La revolución de la macroeconomía
19 de julio de 2018
Por admin

En el siglo XIX dominaba, en el mundo de la economía y la política, la idea de que el libre mercado y un sector público reducido constituían la mejor fórmula para conseguir la prosperidad. Pero en el XX, sobre todo tras la Gran Depresión de los años treinta, tal principio fue puesto en cuestión y el Estado pasó a ser protagonista indiscutible de la vida económica. Uno de los intelectuales que más influyeron en esta transformación fue, sin duda, John Maynard Keynes, quien intentó reformar la teoría económica de su época en diversas obras, pero especialmente en su libro Teoría general del empleo, el interés y el dinero, publicado en 1936 y escrito en los años de la depresión.

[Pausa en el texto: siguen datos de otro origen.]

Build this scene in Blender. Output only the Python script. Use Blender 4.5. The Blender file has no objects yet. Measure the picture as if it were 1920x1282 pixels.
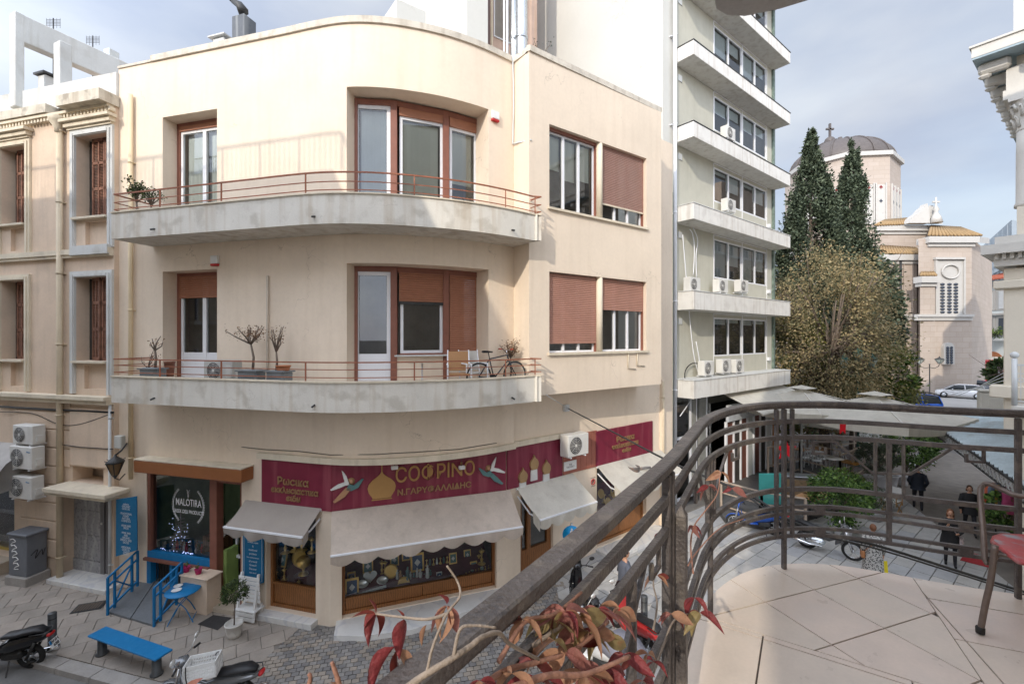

Keynes había nacido en Cambridge el año 1883, en un ambiente de alto nivel intelectual, ya que su padre, John Neville Keynes, además de economista destacado, fue profesor y alto funcionario en aquella universidad. No es sorprendente, por tanto, que la vida de su hijo estuviera estrechamente ligada a Cambridge. Pero su biografía y su obra fue mucho más compleja que la de un profesor universitario estándar. Hombre de negocios, asesor de gobiernos, escritor de éxito y mecenas de las artes; fue una figura muy destacada de la sociedad británica hasta su fallecimiento el año 1946, cuando era uno de los protagonistas de las negociaciones para diseñar el nuevo orden económico mundial una vez acabada la Segunda Guerra mundial.

Un término muy utilizado en la historia del pensamiento económico es revolución keynesiana. Pero, ¿fue Keynes un revolucionario? Una cuestión que ha interesado mucho a los economistas -y que, en algún momento llegó a constituir un tema relevante en la literatura macroeconómica- es la relación entre Keynes y el pensamiento de los economistas clásicos ingleses, especialmente el de su maestro Alfred Marshall. En muchas interpretaciones de la historia de las ideas, Keynes aparece como el protagonista de una auténtica revolución científica, que dejaba a un lado la tradición clásica para construir un modelo alternativo.

Éste es, sin duda, el mensaje del curioso -y brevísimo- capítulo primero de la Teoría General, en el que su autor divide prácticamente, a los economistas en dos grupos, uno integrado por cuantos defendían la vieja teoría -equivocada, naturalmente- y el otro constituido por el propio Keynes. Y es cierto que el enfrentamiento con el pensamiento ortodoxo se acentuó en los años posteriores en las obras de sus discípulos y seguidores.

De acuerdo con esta interpretación, con la Teoría general no sólo surgía un nuevo modelo, en el que el análisis de los clásicos tenía sentido solamente en situaciones específicas de equilibrio macroeconómico y pleno empleo de los recursos productivos; parecía nacer también una visión distinta de la política económica, en la que el equilibrio presupuestario y la política monetaria ortodoxa quedaban arrumbados en el baúl de los recuerdos y se otorgaba al Estado el papel de protagonista de la gestión de la actividad económica. Las reglas a las que se suponía que debían someterse los gobiernos y los bancos centrales eran abandonadas y sustituidas por una amplia discrecionalidad que sería utilizada por las élites gobernantes para orientar la economía por el buen camino, evitando las depresiones y garantizando el pleno empleo.

Pero parece que, en sus últimos años, Keynes no dudó en llamar la atención sobre la relevancia de muchas de las ideas económicas anteriores a su obra, llegando a afirmar que era preciso «recordar a los economistas contemporáneos que las enseñanzas de los clásicos contenían verdades de gran importancia, que somos culpables de haber olvidado porque las asociamos con otras ideas que sólo podemos aceptar con muchas matizaciones». Y más llamativas aún son las palabras con las que Hayek cerraba su reseña del libro Vida de John Maynard Keynes de Roy Harrod. Recordaba Hayek una conversación, que tuvo lugar en 1946, en la que él mismo le había preguntado a Keynes si no estaba preocupado por la interpretación radical que algunos de sus discípulos estaban haciendo de sus teorías. La respuesta de Keynes define al personaje. No se preocupe, fue su contestación. Y añadió que, si las cosas evolucionaran realmente de tal forma, volvería a entrar en escena para orientar de nuevo a la opinión pública; pero esta vez en sentido contrario. Sin embargo -concluía Hayek- tres meses después Keynes había muerto.